The Republicans are pretty reliably pro-free trade. The Democrats aren’t.
I don’t question your conclusions, they’re much better informed than I could hope to offer.
I do wonder how completely the Chinese and others are locked into the dollar. Is there a longer term upside for them bailing, in the near future?
As to Democrats and Republicans having different policies – the 2 countries I know best, Britain and Canada, have seen a blurring of parties. They don’t necessarily follow the same traditions as their predecessors.
Circumstances and world markets are very different from in previous times.
Mike Feldman
People say we’ll see either deflation or high-inflation.
I think there is a possibility we’ll see both – just not at the same time.
The speed of rate reduction increases the possibility that we’ll see an inflationary recession first (commodities inflation with a recession) and as the economies around the world slow down dampening demand, we’ll then see a deflationary recession.
My guess is that our Chairman is flying those helicopters to avoid the deflation (or deflationary recession), but he probably will find (as the then Fed found out by 1931) that he can only delay it.

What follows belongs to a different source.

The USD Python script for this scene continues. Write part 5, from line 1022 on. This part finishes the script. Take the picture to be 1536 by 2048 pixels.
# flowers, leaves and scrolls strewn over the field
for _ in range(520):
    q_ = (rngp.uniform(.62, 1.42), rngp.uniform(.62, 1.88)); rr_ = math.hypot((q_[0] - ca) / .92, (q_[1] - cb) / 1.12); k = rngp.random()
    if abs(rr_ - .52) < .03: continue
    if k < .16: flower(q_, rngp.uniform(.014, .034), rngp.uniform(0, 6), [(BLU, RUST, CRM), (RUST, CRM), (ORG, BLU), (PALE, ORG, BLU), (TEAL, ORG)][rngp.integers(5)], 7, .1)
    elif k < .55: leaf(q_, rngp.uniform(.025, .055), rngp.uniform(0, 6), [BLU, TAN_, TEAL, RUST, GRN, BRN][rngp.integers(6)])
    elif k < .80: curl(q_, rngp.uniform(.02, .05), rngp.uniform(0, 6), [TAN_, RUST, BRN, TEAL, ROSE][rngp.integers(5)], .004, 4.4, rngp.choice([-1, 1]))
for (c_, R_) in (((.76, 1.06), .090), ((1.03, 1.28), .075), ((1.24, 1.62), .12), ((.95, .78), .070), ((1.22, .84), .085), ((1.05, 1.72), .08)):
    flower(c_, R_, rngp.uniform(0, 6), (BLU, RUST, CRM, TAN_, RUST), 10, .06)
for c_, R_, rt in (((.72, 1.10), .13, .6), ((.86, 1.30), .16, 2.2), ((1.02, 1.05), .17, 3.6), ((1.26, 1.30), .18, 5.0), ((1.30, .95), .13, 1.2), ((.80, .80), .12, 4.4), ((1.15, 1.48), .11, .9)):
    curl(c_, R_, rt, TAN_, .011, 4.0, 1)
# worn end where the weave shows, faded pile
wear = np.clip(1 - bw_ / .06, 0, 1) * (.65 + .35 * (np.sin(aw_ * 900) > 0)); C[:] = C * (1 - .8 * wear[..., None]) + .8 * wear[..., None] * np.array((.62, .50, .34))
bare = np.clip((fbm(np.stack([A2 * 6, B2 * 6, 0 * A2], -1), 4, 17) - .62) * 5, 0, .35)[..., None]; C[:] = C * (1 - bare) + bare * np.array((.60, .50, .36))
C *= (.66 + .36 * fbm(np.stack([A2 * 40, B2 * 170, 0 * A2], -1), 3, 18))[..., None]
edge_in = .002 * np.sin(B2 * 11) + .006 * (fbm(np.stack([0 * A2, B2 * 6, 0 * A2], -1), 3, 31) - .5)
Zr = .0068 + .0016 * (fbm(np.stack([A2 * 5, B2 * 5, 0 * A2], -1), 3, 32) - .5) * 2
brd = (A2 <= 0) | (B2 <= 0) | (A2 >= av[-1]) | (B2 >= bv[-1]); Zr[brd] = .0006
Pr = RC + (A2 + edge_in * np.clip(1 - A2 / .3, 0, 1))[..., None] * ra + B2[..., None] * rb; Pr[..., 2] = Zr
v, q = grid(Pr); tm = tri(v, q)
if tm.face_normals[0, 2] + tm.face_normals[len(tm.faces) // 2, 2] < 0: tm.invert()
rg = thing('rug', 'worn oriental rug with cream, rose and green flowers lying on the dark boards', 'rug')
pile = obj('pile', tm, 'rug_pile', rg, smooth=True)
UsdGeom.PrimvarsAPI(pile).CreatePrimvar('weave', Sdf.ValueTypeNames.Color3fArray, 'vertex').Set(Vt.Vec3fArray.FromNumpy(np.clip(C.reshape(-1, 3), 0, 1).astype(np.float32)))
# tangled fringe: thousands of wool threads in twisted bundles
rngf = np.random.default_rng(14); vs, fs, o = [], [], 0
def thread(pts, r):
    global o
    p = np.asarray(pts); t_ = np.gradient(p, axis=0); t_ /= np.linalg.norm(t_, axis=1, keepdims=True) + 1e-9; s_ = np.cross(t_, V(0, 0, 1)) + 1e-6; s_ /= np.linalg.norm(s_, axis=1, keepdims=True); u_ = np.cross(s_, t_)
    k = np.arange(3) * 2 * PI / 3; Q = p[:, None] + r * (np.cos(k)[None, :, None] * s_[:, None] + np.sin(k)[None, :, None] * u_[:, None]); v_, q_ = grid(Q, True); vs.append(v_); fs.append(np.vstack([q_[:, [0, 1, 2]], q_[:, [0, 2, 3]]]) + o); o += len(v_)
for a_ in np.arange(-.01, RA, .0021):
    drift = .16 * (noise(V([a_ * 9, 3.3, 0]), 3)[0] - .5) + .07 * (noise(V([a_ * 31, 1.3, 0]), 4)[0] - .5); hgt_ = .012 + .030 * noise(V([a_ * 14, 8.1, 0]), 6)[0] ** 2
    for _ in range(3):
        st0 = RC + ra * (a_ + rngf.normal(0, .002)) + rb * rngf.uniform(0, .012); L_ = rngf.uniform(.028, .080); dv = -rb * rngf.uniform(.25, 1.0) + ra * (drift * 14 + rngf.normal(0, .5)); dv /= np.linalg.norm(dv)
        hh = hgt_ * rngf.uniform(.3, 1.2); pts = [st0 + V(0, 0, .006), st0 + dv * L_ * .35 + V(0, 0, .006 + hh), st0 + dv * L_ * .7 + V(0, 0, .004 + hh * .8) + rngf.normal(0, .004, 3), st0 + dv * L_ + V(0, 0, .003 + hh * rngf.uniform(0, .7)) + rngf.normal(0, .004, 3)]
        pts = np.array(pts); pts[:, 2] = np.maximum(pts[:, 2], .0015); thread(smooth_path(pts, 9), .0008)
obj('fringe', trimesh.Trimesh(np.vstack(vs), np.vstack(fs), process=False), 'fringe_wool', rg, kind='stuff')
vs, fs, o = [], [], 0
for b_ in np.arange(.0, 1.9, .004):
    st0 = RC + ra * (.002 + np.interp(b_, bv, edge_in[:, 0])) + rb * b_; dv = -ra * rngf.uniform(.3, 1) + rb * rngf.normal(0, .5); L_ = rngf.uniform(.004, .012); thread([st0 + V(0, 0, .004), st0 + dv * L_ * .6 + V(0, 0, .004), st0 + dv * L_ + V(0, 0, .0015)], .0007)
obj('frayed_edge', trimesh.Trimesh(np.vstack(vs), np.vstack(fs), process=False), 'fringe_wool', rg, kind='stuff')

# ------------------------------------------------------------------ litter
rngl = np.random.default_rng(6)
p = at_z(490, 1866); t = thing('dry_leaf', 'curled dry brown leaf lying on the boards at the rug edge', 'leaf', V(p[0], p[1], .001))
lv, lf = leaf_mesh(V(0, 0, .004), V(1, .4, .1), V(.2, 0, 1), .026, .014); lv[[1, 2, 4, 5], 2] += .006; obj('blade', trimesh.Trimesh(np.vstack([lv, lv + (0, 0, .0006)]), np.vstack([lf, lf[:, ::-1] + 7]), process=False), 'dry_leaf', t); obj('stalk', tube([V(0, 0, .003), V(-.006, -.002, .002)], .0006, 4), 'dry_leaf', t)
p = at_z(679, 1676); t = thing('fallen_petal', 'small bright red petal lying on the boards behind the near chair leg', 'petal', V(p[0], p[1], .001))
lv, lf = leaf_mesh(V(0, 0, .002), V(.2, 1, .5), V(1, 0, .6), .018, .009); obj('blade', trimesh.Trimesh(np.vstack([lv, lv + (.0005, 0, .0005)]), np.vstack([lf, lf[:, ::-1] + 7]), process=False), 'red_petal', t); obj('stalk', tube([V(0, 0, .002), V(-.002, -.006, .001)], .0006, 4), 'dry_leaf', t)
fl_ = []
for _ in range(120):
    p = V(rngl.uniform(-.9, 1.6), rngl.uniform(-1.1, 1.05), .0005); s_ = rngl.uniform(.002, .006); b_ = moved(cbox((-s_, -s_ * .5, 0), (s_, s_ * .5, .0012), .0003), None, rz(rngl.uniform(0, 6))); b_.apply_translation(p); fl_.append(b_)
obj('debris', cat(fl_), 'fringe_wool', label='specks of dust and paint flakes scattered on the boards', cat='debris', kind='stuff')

If this indeed happens, I think he should be honest enough to return his Ph.D. back to his University and become Mr. Bernanke again. Wouldn’t it be sad to become an expert on a subject (The Great Depression) based on a certain hypothesis only to realize (after 30 years) that it was all wrong and waste of time?
But hey, I could be putting my foot in the mouth. Perhaps we won’t see deflation.
As far as the PE industry goes – Last summer I kept asking the question how long the PE boom will go. And each time, I was assured that it will last at least for another 1-2 years, and how the PE creates an underlying bid for the market etc. So much for the smart minds in PE industry.
(Disclosure: Lots of friends in PE industry.)
It surely is a sad state of affairs when the canadian dollar is worth more than the american dollar.